Para Teresinha, que se mudou para o Alemão pouco antes de a polícia ocupar o complexo, em 2010, o projeto das UPPs (Unidades de Polícia Pacificadora) se desviou do objetivo e nunca chegou a pacificar o local de fato. “Lá dentro [da favela] eles fazem tudo o que querem. Invadem a casa de morador, batem em morador... Não vejo como uma base para fazer segurança. Eu vejo o terror.”

Até então desacostumada a falar em público --“nem é que eu gostasse ou deixasse de gostar, só nunca tive motivo”--, viajou a convite de organizações internacionais de direitos humanos para a Espanha, Alemanha e Inglaterra e agora se prepara para ir aos Estados Unidos denunciar a violência policial no Brasil.

“Cada jovem que morre eu sinto, eu vejo meu filho de volta. Aquela garota [Maria Eduarda, 13, vítima de uma bala perdida durante um confronto entre PMs e criminosos] que morreu dentro do colégio me desesperou. A atuação da Polícia Militar é a pior de todas. Eles não querem saber quem é quem, já chegam nos lugares atirando”, diz.

Ela também aprendeu a ler o “jurisdiquês” dos processos envolvendo o filho e fez questão de ficar com cópias tanto da sentença que pôs fim ao processo quanto do inquérito realizado pela Polícia Civil. Conta que cansou de ouvir o defensor dizer algo e depois não saber explicar exatamente o que era. “Passei a entender um pouco e quero entender ainda mais.”

Agora conversa com a Defensoria Pública do Estado, que a representa, para recorrer contra a decisão da 2ª Câmara Criminal do TJ (Tribunal de Justiça do Rio de Janeiro). “Todo mundo tem um sonho de ganhar na Mega-Sena. Eu sonho em ver esse policial julgado e preso.”

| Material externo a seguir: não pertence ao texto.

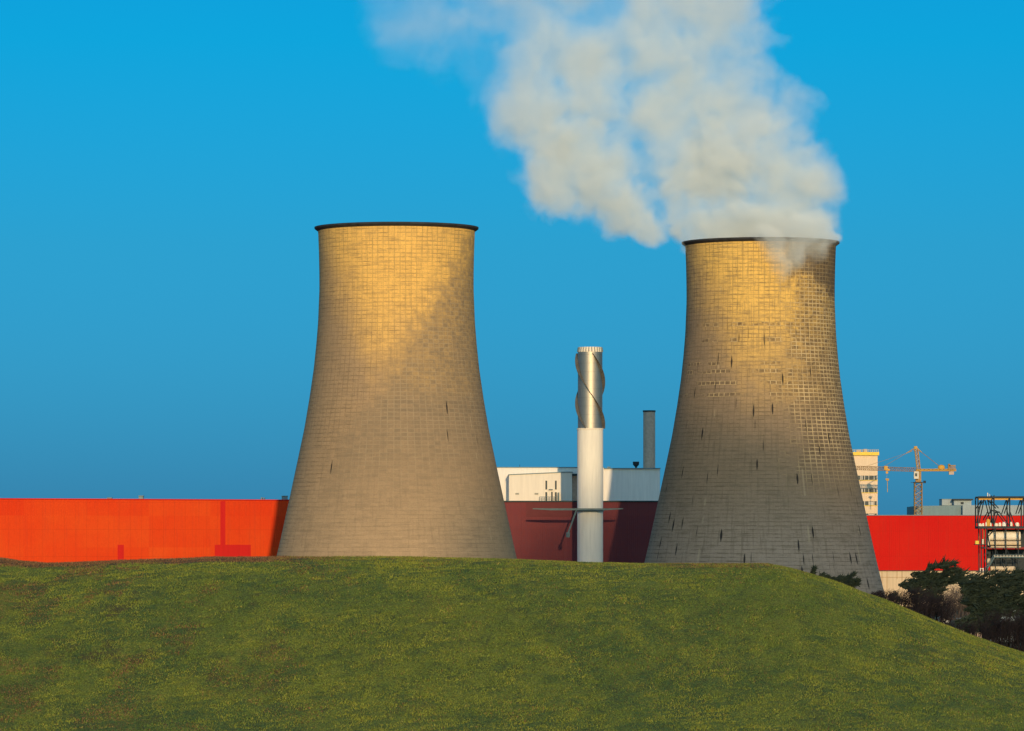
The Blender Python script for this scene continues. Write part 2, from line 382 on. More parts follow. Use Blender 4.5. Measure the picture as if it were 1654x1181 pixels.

Junto com outras dezenas de mães e da Anistia Internacional, ela passou o dia 19 de abril em frente ao Ministério Público em protesto pelos casos de mortos pela polícia não denunciados pelo órgão. “Eu não sonhei em me ver assim [como ativista], agora eu sou. Por causa do meu filho e das outras pessoas que morreram”, diz.

“Antes eu me apresentaria assim: ‘Meu nome é Teresinha Maria de Jesus, sou diarista, tenho cinco filhos para criar’. Hoje eu não posso dizer o mesmo. Hoje eu digo: ‘Meu nome é Teresinha Maria de Jesus, sou mãe do Eduardo de Jesus, assassinado no Complexo do Alemão com um tiro de fuzil na cabeça dado por um policial do Estado.”